Within functions, basic statements may be arithmetic expressions, return statements, print statements, if and if-else statements, for loops, or code within inner { } groups. B-minor does not have switch statements, while-loops, or do-while loops.
The print statement is a little unusual because it is a statement and not a function call. print takes a list of expressions separated by commas, and prints each out to the console, like this:
print "The temperature is: ", temp, " degrees\n";
Functions are declared in the same way as variables, except giving a type of function followed by the return type, arguments, and code:
square: function integer ( x: integer ) = {
return x^2;
}
The return type must be one of the four atomic types, or void to indicate no type. Function arguments may be of any type. integer, boolean, and char arguments are passed by value, while string and array arguments are passed by reference. As in C, arrays passed by reference have an indeterminate size, and so the length is typically passed as an extra argument:
printarray: function void ( a: array [] integer, size: integer ) = {
i: integer;
for( i=0;i<size;i++) {
print a[i], "\n";
}
}
A function prototype may be given, which states the existence and type of the function, but includes no code.

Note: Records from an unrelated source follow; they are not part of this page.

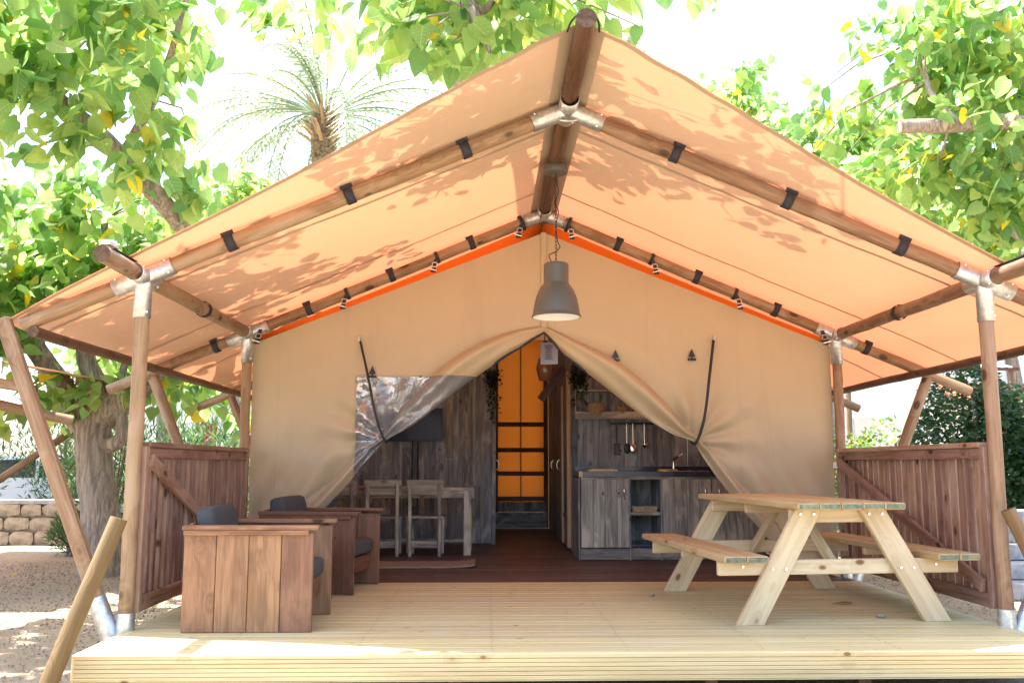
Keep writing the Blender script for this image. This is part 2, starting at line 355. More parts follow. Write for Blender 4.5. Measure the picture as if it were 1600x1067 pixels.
for sx in (-1, 1): plank('edge_board', deck, m['fascia'], (sx*2.747, -.709, -.077), (sx*2.747, 2.6, -.077), .14, .025, up=(1, 0, 0))
for x in (-2.3, -1.4, -.5, .4, 1.3, 2.2, 2.6): plank('joist', deck, m['ridge'], (x, -.69, -.09), (x, 2.5, -.09), .05, .12)
for x in (-2.6, -2.3, -.7, .7, 1.55, 2.65): plank('stump', deck, m['ridge'], (x, -.66, -.31), (x, -.66, -.03), .07, .07)
step = thing('deck_step', 'pale wooden step tread in front of the deck at the lower right', 'step')
plank('tread', step, m['fascia'], (.9, -1.02, -.185), (3.4, -1.02, -.185), .26, .03)
for x in (1.1, 2.1, 3.2): plank('support', step, m['ridge'], (x, -1.02, -.31), (x, -1.02, -.2), .2, .05, up=(1, 0, 0))
fl = tag(obj('floor', None), kind='structure')
y = 2.245
while y < 9.1:
    plank('floor_board', fl, m['floor'], (-2.66, y+.062, -.012), (2.66, y+.062, -.012), .12, .024, bev=.003); y += .124

# ---------------------------------------------------------------- tent frame
TW, TD, HE, HR = 2.75, 2.606, 2.208, 3.363; SL = (HR-HE)/TW
tent = thing('safari_tent', 'large beige canvas safari tent on a frame of round brown poles', 'tent')
FR = [0, TD, 5.21, 7.82]
RAD = .052
pole('ridge_pole', tent, m['ridge'], (0, -1.22, HR+.03), (0, 8.9, HR), .057, .056)
for sx in (-1, 1):  # added sheet, out of view, that cools the light falling into the interior
    pole('eave_pole', tent, m['pole'], (sx*TW, -.66 if sx < 0 else -.62, HE), (sx*TW, 8.6, HE), .051)
    for i, y in enumerate(FR):
        xo = 3.5 if i == 0 else 4.0
        pole('rafter', tent, m['pole'], (sx*.03, y, HR-.012), (sx*xo, y, HR-SL*xo), RAD, .049)
        pole('post', tent, m['post'], (sx*TW, y, -.02 if i else .1), (sx*TW, y, HE), .046 if i == 0 else .044)
        if i == 0: plank('brace', tent, m['post'], (sx*3.62, y-.02, 1.93), (sx*2.87, y-.02, .06), .088, .07, up=(0, 1, 0), bev=.012)
        else: pole('brace', tent, m['pole'], (sx*3.62, y+.02, 1.83), (sx*2.85, y+.02, 0), .048)
    pole('outer_rail', tent, m['ridge'], (sx*3.42, -.03, 1.845), (sx*3.42, 8.2, 1.80), .036)
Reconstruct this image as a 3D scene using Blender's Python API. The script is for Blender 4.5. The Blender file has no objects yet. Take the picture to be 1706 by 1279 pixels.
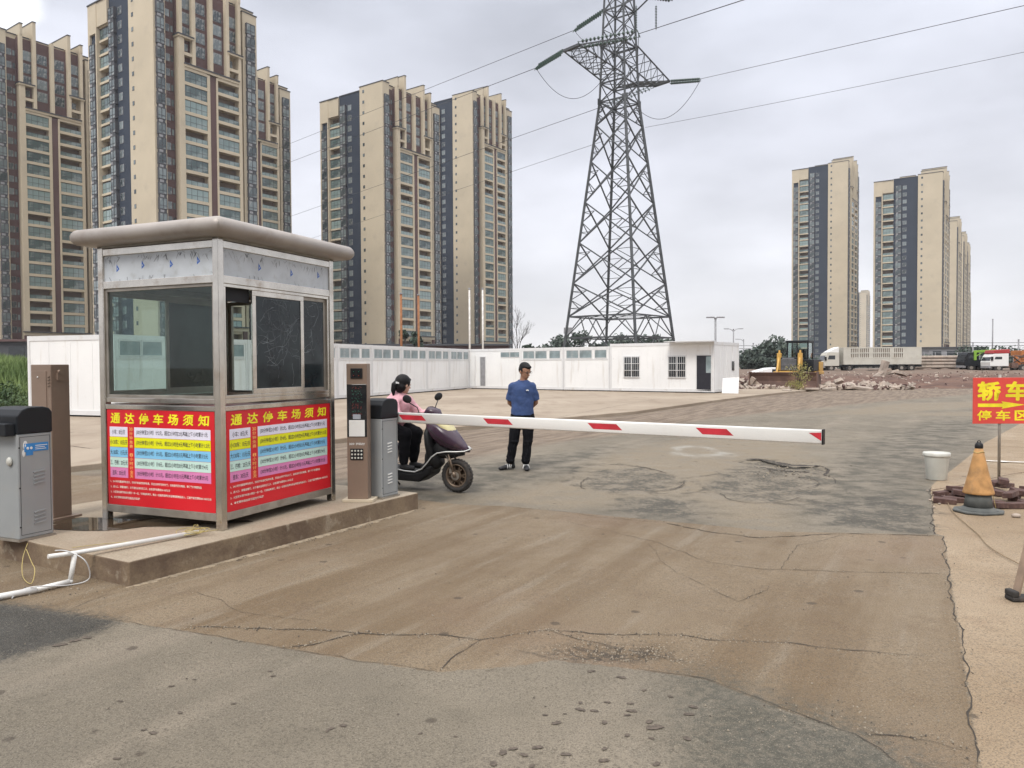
import bpy, bmesh, math, random
import numpy as np
from mathutils import Vector, Matrix
R = math.radians
scene = bpy.context.scene
COL = scene.collection
# ------------------------------------------------------------------ camera
HEYE = 1.65
FPX, CX, CY = 1280.0, 853.0, 639.5
PITCH = math.atan((CY - 606.5) / FPX)
ROLL = R(0.3)
_f = Vector((0, math.cos(PITCH), -math.sin(PITCH)))
_u0 = Vector((0, math.sin(PITCH), math.cos(PITCH)))
_r0 = Vector((1, 0, 0))
_r = _r0 * math.cos(ROLL) - _u0 * math.sin(ROLL)
_u = _u0 * math.cos(ROLL) + _r0 * math.sin(ROLL)
cam = bpy.data.cameras.new("camera")
cam.lens = FPX / 1706 * 36
cam.sensor_width = 36
cam.clip_start = 0.1
cam.clip_end = 6000
camo = bpy.data.objects.new("camera", cam)
COL.objects.link(camo)
camo.matrix_world = Matrix(((_r.x, _u.x, -_f.x, 0), (_r.y, _u.y, -_f.y, 0), (_r.z, _u.z, -_f.z, HEYE), (0, 0, 0, 1)))
scene.camera = camo
# ------------------------------------------------------------------ light
SUN_EL, SUN_AZ = R(50), R(200)
world = bpy.data.worlds.new("World")
scene.world = world
world.use_nodes = True
nt = world.node_tree
nt.nodes.clear()
_o = nt.nodes.new("ShaderNodeOutputWorld")
_b = nt.nodes.new("ShaderNodeBackground")
nt.links.new(_b.outputs[0], _o.inputs[0])
_b.inputs[1].default_value = 0.1
_sky = nt.nodes.new("ShaderNodeTexSky")
_sky.sky_type = 'NISHITA'
_sky.sun_disc = False
_sky.sun_elevation = SUN_EL
_sky.sun_rotation = SUN_AZ
_tc = nt.nodes.new("ShaderNodeTexCoord")
_sep = nt.nodes.new("ShaderNodeSeparateXYZ")
nt.links.new(_tc.outputs["Generated"], _sep.inputs[0])
_rz = nt.nodes.new("ShaderNodeValToRGB")       # overcast: colour of the cloud deck by height
nt.links.new(_sep.outputs[2], _rz.inputs[0])
cr = _rz.color_ramp
cr.elements[0].position = 0.0; cr.elements[0].color = (.76, .745, .76, 1)
cr.elements[1].position = 1.0; cr.elements[1].color = (1.9, 1.9, 1.92, 1)
for p, c in ((.12, (.74, .74, .78)), (.26, (.68, .69, .755)), (.42, (.58, .60, .67)), (.6, (1.3, 1.3, 1.34))):
    e = cr.elements.new(p); e.color = (*c, 1)
_mp = nt.nodes.new("ShaderNodeMapping")
_mp.inputs["Scale"].default_value = (1, 1, 2.6)
nt.links.new(_tc.outputs["Generated"], _mp.inputs[0])
_n = nt.nodes.new("ShaderNodeTexNoise")
_n.inputs["Scale"].default_value = 2.8
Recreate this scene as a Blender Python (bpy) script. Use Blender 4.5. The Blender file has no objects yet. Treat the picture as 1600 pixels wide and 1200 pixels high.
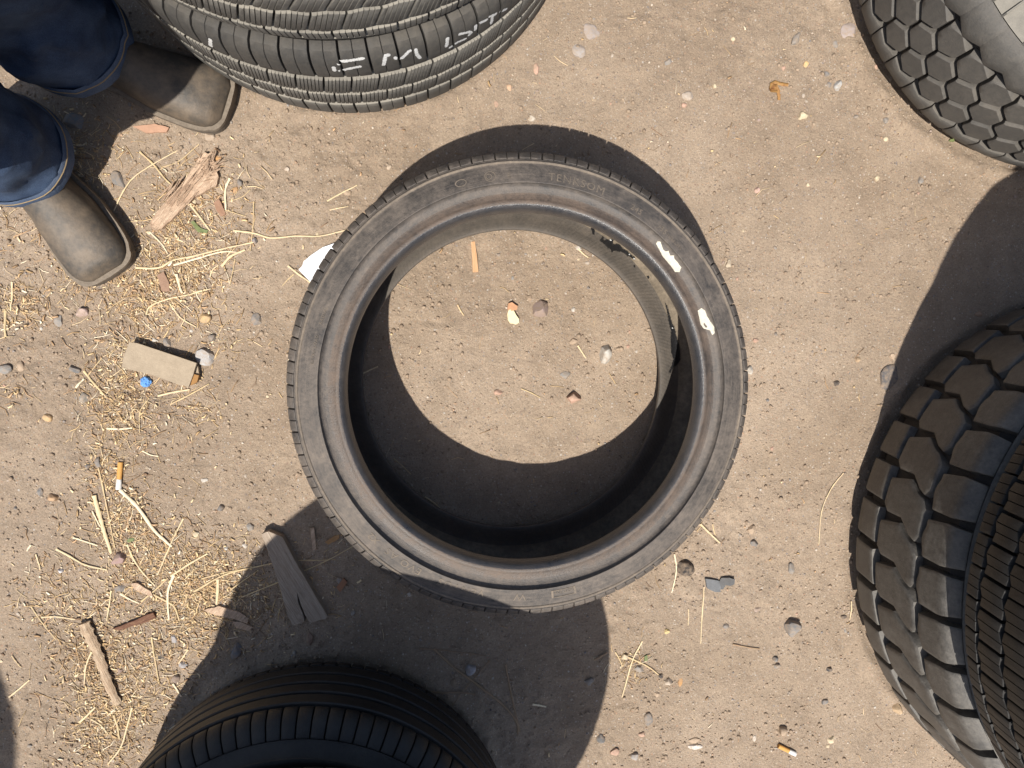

This must be done if the user wishes to call an external function linked by another library. For example, to invoke the C function puts:
puts: function void ( s: string );
main: function integer () = {
puts("hello world");
}
A complete program must have a main function that returns an integer. the arguments to main may either be empty, or use argc and argv as in C. (The declaration of argc and argv is left as an exercise to the reader.)